As usual, the educational offer will get underway with the proposal for pupils during the week, with the expected attendance of three thousand people from 34 schools in 17 municipalities. The sessions will be from Wednesday [17th] to Friday [19th], at 11:00 a.m., and the following schools have confirmed their attendance: Santo Domingo (Güímar), Pureza La Cuesta (La Laguna) and Nazaret (Los Realejos), Liceo Francés Internacional de Tenerife, Escuelas Pías and CIFP Virgen de Candelaria (Santa Cruz), CEO Guajara (Fasnia) and CPEIPS Acaymo Nuestra Señora de la Candelaria (La Laguna).

The list of attendees is completed with pupils from several secondary schools: IES El Médano (Granadilla), Tacoronte, El Tanque, Mencey Acaymo (Güímar), Barranco Las Lajas (Tacoronte), San Andrés (Santa Cruz), Punta Larga (Candelaria), Villalba Hervás (La Orotava), La Laboral, Marina Cebrián, Canarias and Antonio González González, Padre Anchieta, Valle de Guerra and San Matías (La Laguna), El Galeón (Adeje).

The school concerts and the family concert will be accompanied by screenings that have been produced by pupils who have come to the Auditorium and have worked beforehand with the teaching guide provided by the Island Board of Music with the collaboration of the Educational and Social Department of the Auditorium of Tenerife.

Modest Mussorgsky (1839-1881) composed this work for piano in 1839 with the title Suite Hartmann, as it is a collection of 15 pieces inspired by the posthumous exhibition of the work of the artist and architect Victor Hartmann, a friend of the Russian composer. The work was subsequently orchestrated by other composers, including Maurice Ravel, whose version is the most performed and well-known.

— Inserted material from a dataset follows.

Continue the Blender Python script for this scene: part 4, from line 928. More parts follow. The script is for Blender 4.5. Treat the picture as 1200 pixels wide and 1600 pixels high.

The work, a descriptive suite, finds unity between the different pieces through the theme known as Promenade, which is heard at the start of the piece and another three subsequent times, intercalated between pictures although always in a varied way. The theme precisely shows the route of the visitor at the exhibition moving from one picture to the next.